• Written task:
Exactly retype the lines from the top of the data through the line containing "bpy.data.objects.remove(o)", leaving out every picture.

begin

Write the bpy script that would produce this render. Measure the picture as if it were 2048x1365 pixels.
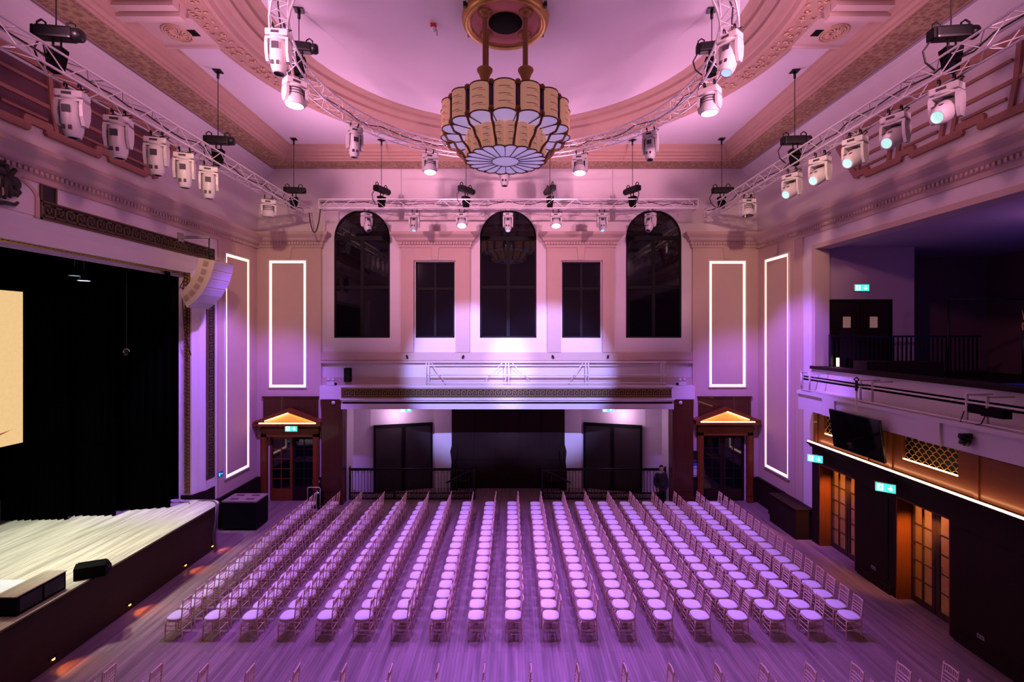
import bpy, bmesh, math, random
from mathutils import Vector, Matrix
random.seed(7)
PI = math.pi
SC = bpy.context.scene
COL = SC.collection
for o in list(bpy.data.objects):
    bpy.data.objects.remove(o)

# ---------------------------------------------------------------- camera
EYE = 7.03            # height of the camera on the rear balcony, metres
FPX = 950.0           # focal length in pixels of a 2048 px wide frame
VX, VY = 1023.0, 668.0
cd = bpy.data.cameras.new('camera')
cam = bpy.data.objects.new('camera', cd); COL.objects.link(cam)
cam.location = (0, 0, EYE); cam.rotation_euler = (PI/2, 0, 0)
cd.sensor_width = 36.0; cd.sensor_fit = 'HORIZONTAL'
cd.lens = FPX/2048*36.0
cd.shift_x = -(VX-1024)/2048; cd.shift_y = (VY-682.5)/2048
cd.clip_start = 0.05; cd.clip_end = 200
SC.camera = cam
SC.view_settings.view_transform = 'Standard'
SC.view_settings.look = 'None'
SC.view_settings.gamma = 1.0
SC.view_settings.use_curve_mapping = False
SC.view_settings.exposure = 0.12
SC.cycles.max_bounces = 6
SC.cycles.diffuse_bounces = 4
SC.cycles.glossy_bounces = 3
SC.cycles.sample_clamp_indirect = 4.0
SC.cycles.use_denoising = True
SC.cycles.caustics_reflective = False
SC.cycles.caustics_refractive = False

# ---------------------------------------------------------------- world
w = bpy.data.worlds.new('world'); SC.world = w; w.use_nodes = True
w.node_tree.nodes['Background'].inputs[0].default_value = (0.55, 0.25, 0.45, 1)
w.node_tree.nodes['Background'].inputs[1].default_value = 0.004

# ---------------------------------------------------------------- lamps of the hall and added fill
def aim(o, target):
    d = Vector(target) - o.location
    o.rotation_euler = d.to_track_quat('-Z', 'Y').to_euler()
def spot(name, loc, target, col, power, angle, blend=0.5, rad=0.12):
    l = bpy.data.lights.new(name, 'SPOT'); l.energy = power; l.color = col
    l.spot_size = math.radians(angle); l.spot_blend = blend; l.shadow_soft_size = rad
    o = bpy.data.objects.new(name, l); COL.objects.link(o); o.location = loc; aim(o, target); return o
def area(name, loc, target, col, power, sx, sy):
    l = bpy.data.lights.new(name, 'AREA'); l.energy = power; l.color = col
    l.shape = 'RECTANGLE'; l.size = sx; l.size_y = sy
    o = bpy.data.objects.new(name, l); COL.objects.link(o); o.location = loc; aim(o, target); return o
def point(name, loc, col, power, rad=0.1):
    l = bpy.data.lights.new(name, 'POINT'); l.energy = power; l.color = col; l.shadow_soft_size = rad
    o = bpy.data.objects.new(name, l); COL.objects.link(o); o.location = loc; return o
VIOLET = (0.37, 0.15, 1.0)
WALLBLUE = (0.36, 0.35, 1.0)
PINK = (1.0, 0.47, 0.80)
WARM = (1.0, 0.50, 0.20)
# ring and truss washes down onto the chairs
for (x, y, z, tx, ty, p) in ((-4.9, 12.4, 12.4, -3.6, 12.3, 4400), (4.6, 12.4, 12.4, 3.8, 12.3, 4100),
                             (-2.7, 16.1, 12.4, -1.8, 13.5, 3600), (2.4, 16.1, 12.4, 2.0, 13.5, 3600)):
    spot('ring_wash', (x, y, z), (tx, ty, 0), VIOLET, p, 64, .8, .15)
for x in (-1.9, 1.7):
    spot('back_truss_wash', (x, 18.2, 11.2), (x*1.4, 9.2, 0), VIOLET, 5600, 60, .8, .15)
# violet wash on the upper centre of the back wall and over the corners
for s in (-1, 1):
    spot('wall_wash', (s*2.0, 8.0, 11.0), (-.1+s*1.7, 20, 5.5), WALLBLUE, 12500, 26, .5, .08)
for s in (-1, 1):
    spot('corner_wash', (s*6.2, 14.0, 11.5), (s*10.8, 18.8, 1.8), VIOLET, 4300, 54, .6, .15)
# added upward fill standing in for pink bounce on dome and ceiling
for (x, y, p) in ((-6.4, 10.4, 230), (6.1, 10.4, 230), (-6.2, 15.6, 270), (5.9, 15.6, 270), (-2.2, 17.4, 200), (1.9, 17.4, 200), (-2.2, 6.5, 110), (1.9, 6.5, 110)):
    spot('ceiling_fill', (x, y, 11.9), (x, y, 14.6), PINK, p, 165, .6, .4)
for s in (-1, 1):
    spot('front_pink_fill', (s*8.3, 3.0, 12.2), (s*2.2, 20, 11.6), (1.0, .42, .60), 6600, 46, .8, .25)  # added fill in place of bounced pink light on the back wall
    spot('front_side_fill', (s*2.0, 6.0, 12.4), (s*10.6, 14, 11.2), (1.0, .38, .52), 800, 60, .9, .3)  # added fill for the upper side walls, no fixture there
# stage worklight
spot('stage_light', (-12.6, 11.5, 10.6), (-11.9, 12.8, 1.4), (.90, 1.0, .90), 3900, 50, .9, .2)
spot('stage_spill', (-11.6, 12.0, 9.0), (-8.9, 11.0, 0), (1.0, .88, .66), 900, 42, .9, .2)
# lobby lamps behind the side doors
for y in (12.35, 15.4):
    point('lobby_lamp', (11.9, y, 2.3), (1, .42, .10), 60, .1)
point('balcony_blue_fill', (16.2, 12.0, 7.2), (.05, .10, 1.0), 22, .2)  # added lamp that brings out the blue of the carpet
point('balcony_fill', (13.5, 11.0, 9.0), (.55, .26, .75), 38, .2)  # added fill in place of hall light reaching the balcony
for s in (-1, 1):
    point('vestibule_lamp', (-.1+s*4.9, 20.65, 3.4), (.85, .50, .85), 34, .15)
    spot('corner_warm_fill', (s*4.0, 5.0, 12.6), (s*9.9, 20, 9.4), (1.0, .56, .42), 2600, 32, .9, .2)  # added warm fill brightening the back corners

# ---------------------------------------------------------------- materials
MATS = {}
def mat(name, col, rough=0.6, metal=0.0, emit=None, estr=0.0, noise=0.0, nscale=8.0, bump=0.0, spec=0.5, coat=0.0):
    m = bpy.data.materials.new(name); m.use_nodes = True
    nt = m.node_tree; b = nt.nodes['Principled BSDF']
    b.inputs['Base Color'].default_value = (*col, 1)
    b.inputs['Roughness'].default_value = rough
    b.inputs['Metallic'].default_value = metal
    b.inputs['Specular IOR Level'].default_value = spec
    b.inputs['Coat Weight'].default_value = coat
    if emit:
        b.inputs['Emission Color'].default_value = (*emit, 1)
        b.inputs['Emission Strength'].default_value = estr
    if noise > 0 or bump > 0:
        tc = nt.nodes.new('ShaderNodeTexCoord')
        n = nt.nodes.new('ShaderNodeTexNoise'); n.inputs['Scale'].default_value = nscale
        n.inputs['Detail'].default_value = 4
        nt.links.new(tc.outputs['Object'], n.inputs['Vector'])
        if noise > 0:
            mr = nt.nodes.new('ShaderNodeMix'); mr.data_type = 'RGBA'
            mr.inputs[6].default_value = tuple(c*(1-noise) for c in col)+(1,)
            mr.inputs[7].default_value = tuple(min(1, c*(1+noise)) for c in col)+(1,)
            nt.links.new(n.outputs['Fac'], mr.inputs[0])
            nt.links.new(mr.outputs[2], b.inputs['Base Color'])
        if bump > 0:
            bp = nt.nodes.new('ShaderNodeBump'); bp.inputs['Strength'].default_value = bump
            bp.inputs['Distance'].default_value = 0.02
            nt.links.new(n.outputs['Fac'], bp.inputs['Height'])
            nt.links.new(bp.outputs['Normal'], b.inputs['Normal'])
    MATS[name] = m
    return m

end

• Result:
Write the bpy script that would produce this render. Measure the picture as if it were 2048x1365 pixels.
import bpy, bmesh, math, random
from mathutils import Vector, Matrix
random.seed(7)
PI = math.pi
SC = bpy.context.scene
COL = SC.collection
for o in list(bpy.data.objects):
    bpy.data.objects.remove(o)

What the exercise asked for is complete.